CS(OS) No. 458 of 2015


Delhi High Court

The Plaintiff was the proprietor of the mark ‘SHOPPERS STOP’ in all Classes and was using the same since 1991 as a trade mark and as part of trade name.


Over the years, the Plaintiff had created a formidable reputation as a multi-brand retail chain of various products.

In January, 2015, the Plaintiff came to know that the Defendant is using  the mark ‘Vinod’s Shoppers Stop’ for identical goods and services.

The Plaintiff filed the present suit for permanent injunction seeking to restrain the Defendant from infringing its trade mark , passing off, dilution etc. As the Defendant chose not to appear after the first date of return of summons, the matter was directed to be proceeded ex-parte by the Hon’ble Court.

 The Plaintiff lead its ex-parte evidence and the following facts were uncontroverted

  • Plaintiff has 81 stores across 38 cities including the prominent cities of Delhi, Mumbai, Kolkata, Chennai, Bangalore, Hyderabad, Ahmedabad, Pune, Jaipur, Noida, Agra and Gurgaon.
  • The trademark ‘SHOPPERS STOP’ of the Plaintiff has been registered in almost all classes for the territory of India and Plaintiff also has foreign registrations in the territory of USA, UAE and the European Union.
  • Moreover, the Plaintiffs loyalty programme which is the First Retail Loyalty Programme called the First Citizens Club crossed the 2.8 million mark in 2012-2013 and is one of the largest loyalty programme across sectors.
  • The Plaintiff’s sales revenue in 2012-2013 was Rs. 2560 crores.
  • The Plaintiff has an e-commerce website bearing the domain name under which it delivers to more than 1200 cities and towns across the country.
  • The mark ‘SHOPPERS STOP’ is being extensively used by the Plaintiff pan India. The mark ‘SHOPPERS STOP’ has a nationwide presence and cuts through all age groups.
  • The mark ‘SHOPPERS STOP’ has been extensively covered by the media as well. The Plaintiff also provides multiple advertisements on print media, including but not limited to Delhi Times and Times Nation.

Court’s Observations:

There is merit in the Plaintiff’s case that the use of the trade mark ‘VINOD’S SHOPPERS STOP’ by the Defendant indicates to the consumer that the Defendant is associated with the Plaintiff or that there is a trade connection between them. The chances of the confusion are enhanced by the fact that both the parties are in the business of operating retail outlets that deal with fashion apparels. The Defendant is thus trying to exploit the reputation and goodwill of the Plaintiff in order to reap profits and gain unlawful advantage. This also constitutes a dilution of the Plaintiff’s trade mark in addition to infringement of trademark, trade name and passing off of the goods of the Defendant as those of the Plaintiff. The Plaintiff and the Defendant are undertaking the same activity, i.e., multi-brand retail outlets. The class of consumers of the goods and services of the Plaintiff and the Defendant are also identical.
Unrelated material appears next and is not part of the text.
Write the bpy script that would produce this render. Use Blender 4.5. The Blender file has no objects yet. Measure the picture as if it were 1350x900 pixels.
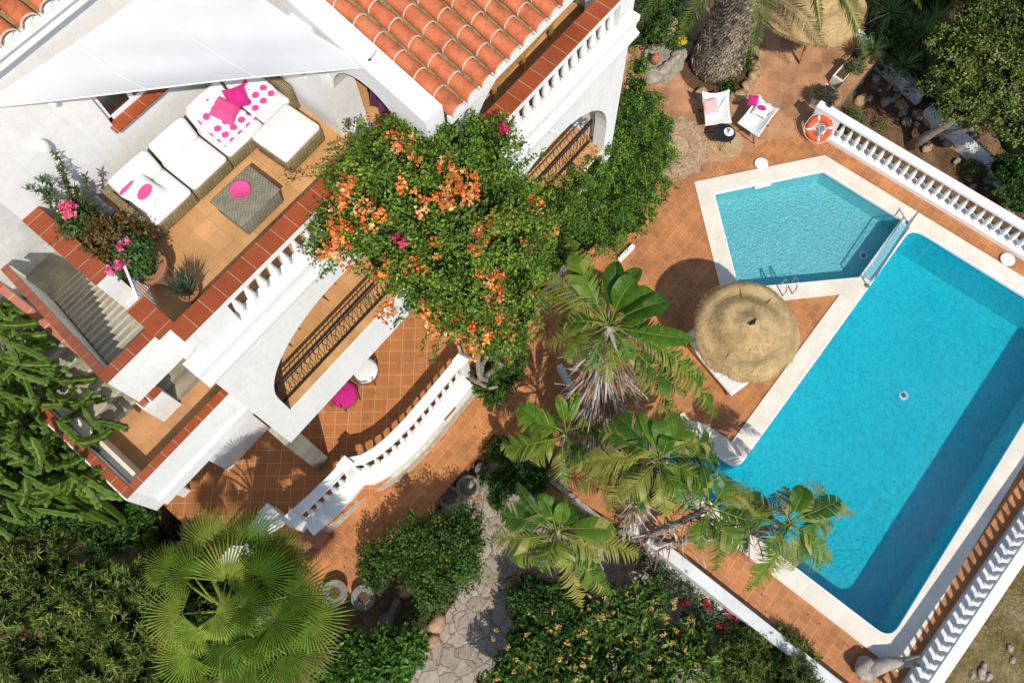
import bpy, math, random
import numpy as np
from mathutils import Vector, Matrix
from mathutils.geometry import tessellate_polygon
random.seed(7); rng = np.random.default_rng(11)
C = bpy.context.scene.collection
R = math.radians
# ------------------------------------------------------------------ camera model
F_PX, VPX, VPY, CAM_H, TH = 1040.0, 25.0, 385.0, 20.0, R(50.8)
_dn = np.array([VPX, -VPY, -F_PX]); _dn /= np.linalg.norm(_dn); _up = -_dn
_xr = np.array([1., 0, 0]) - _up*_up[0]; _xr /= np.linalg.norm(_xr)
_yr = np.cross(_up, _xr)
_rz = np.array([[math.cos(TH), math.sin(TH), 0], [-math.sin(TH), math.cos(TH), 0], [0, 0, 1.]])
CR = _rz @ np.stack([_xr, _yr, _up])
def at(u, v, z=0.0):
    """place of a photograph point on the horizontal plane of height z"""
    d = CR @ np.array([u-675.0, -(v-450.0), -F_PX]); t = (z-CAM_H)/d[2]
    return Vector((d[0]*t, d[1]*t, z))
sc = bpy.context.scene
cam_d = bpy.data.cameras.new("camera"); cam = bpy.data.objects.new("camera", cam_d); C.objects.link(cam)
m = Matrix([list(CR[0])+[0], list(CR[1])+[0], list(CR[2])+[CAM_H], [0, 0, 0, 1]])
cam.matrix_world = m
cam_d.sensor_width = 36; cam_d.lens = F_PX/1350*36; cam_d.clip_end = 2000; cam_d.clip_start = 0.1
sc.camera = cam
# ------------------------------------------------------------------ light
SUN = Vector((-0.44, -0.70, 1.0)).normalized()
sl = bpy.data.lights.new("sun", 'SUN'); sl.energy = 4.15; sl.angle = R(0.53); sl.color = (1.0, 0.95, 0.865)
so = bpy.data.objects.new("sun", sl); C.objects.link(so); so.location = (0, 0, 40)
so.rotation_euler = SUN.to_track_quat('Z', 'Y').to_euler()
w = bpy.data.worlds.new("World"); sc.world = w; w.use_nodes = True
nt = w.node_tree; bg = nt.nodes['Background']; sky = nt.nodes.new('ShaderNodeTexSky'); sky.sky_type = 'NISHITA'
sky.sun_disc = False; sky.sun_elevation = math.asin(SUN.z); sky.sun_rotation = math.atan2(SUN.x, SUN.y)
sky.dust_density = 0.6; bg.inputs[1].default_value = 0.165
nt.links.new(sky.outputs[0], bg.inputs[0])
sc.view_settings.view_transform = 'Standard'; sc.view_settings.look = 'None'; sc.view_settings.exposure = 0
sc.cycles.max_bounces = 6; sc.cycles.transparent_max_bounces = 12; sc.cycles.diffuse_bounces = 3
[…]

The Plaintiff has been able to show that its mark Shoppers Stop has attained the status of a well known mark as defined under Section 2 (zg) of the Trade Marks Act 1999 i.e. “a mark which has become so to the substantial segment of the public which uses such goods or receives such services that the use of such mark in relation to other goods or service would be likely to be taken as indicating a connection in the course of trade or rendering of services between those goods or services and a person using the mark in relation to the first-mentioned goods or services.” It accordingly deserves a higher degree of protection as explained in Ford Motor Company v. C R Borman 2014 (59) PTC 132.

The suit was decreed in favour of the Plaintiff and the Defendant was restrained from infringement of Plaintiff’s trade mark, passing off and unfair competition.